The Four Main Kinds of Stories

You can make your story a lot more focused and targeted if you know what kind of a story you are creating.  A good place to start is to figure out which of the four basic types of stories yours is.

Now, these four story categories are a lot like the basic colors – Red, Blue, Yellow and Green.  In practice there’s really a whole spectrum of stories out there, but you can begin adding clarity to your story by dividing them into these four groups: Situation, Activity, Mind Set, and Manner of Thinking.

Situation stories are like Poseidon Adventure where folks are trapped in an overturned cruise ship in the middle of the ocean or the original Die Hard where terrorists have trapped people in a skyscraper.  Each is a fixed situation and until they get out of that situation, they’re just stuck in a real problem.

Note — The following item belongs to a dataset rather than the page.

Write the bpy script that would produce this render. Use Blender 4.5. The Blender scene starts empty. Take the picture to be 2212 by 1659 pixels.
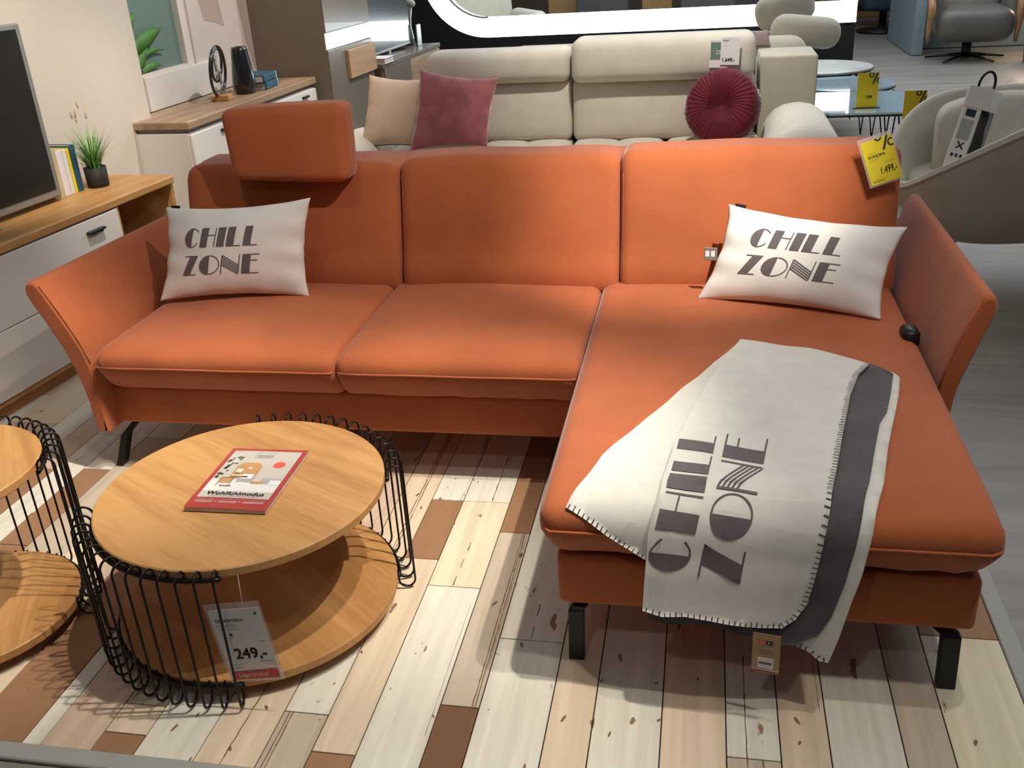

Activity stories are more like The African Queen where the characters have to make it down a jungle river in order to blow up an enemy ship or The Great Race where the characters have to participate in a turn-of-the-19th-century auto race from New York to Paris, the hard way around.  Each of these stories is about a an ongoing physical effort, and is quite unlike a fixed situation story.

Mind Set stories are like A Christmas Carol where it is Scrooge’s attitude that is the underlying problem or like To Kill a Mockingbird in which people’s prejudice is the mind set that is causing the story’s problem.  Each of these stories is about an unchanging state of mind, and the story’s problems will continue until that mind set is changed or overcome.

Manner of Thinking stories are like Hamlet where his father has been murdered and he wants to take revenge but keeps overthinking the plumbing and getting lost in his own ponderings or like Who’s Afraid of Virginia Woolf in which the characters are out to cause as much emotional pain as they can in their ceaseless predatory bickering.  Each of these stories is about problems created by people who’s way of thinking is off-kilter and problematic, and the difficulties will continue unless the some to grips with things.

So, fixed situations, ongoing activities, fixed mind sets, and ongoing problems with the way folks are thinking.  Those are the primary colors of types of stories.

Now, just knowing what type of story you are writing doesn’t write it for you.  But by understanding which of these categories your story falls into, you can better target your efforts and give your plot, in fact your entire structure, a consistent and focused core.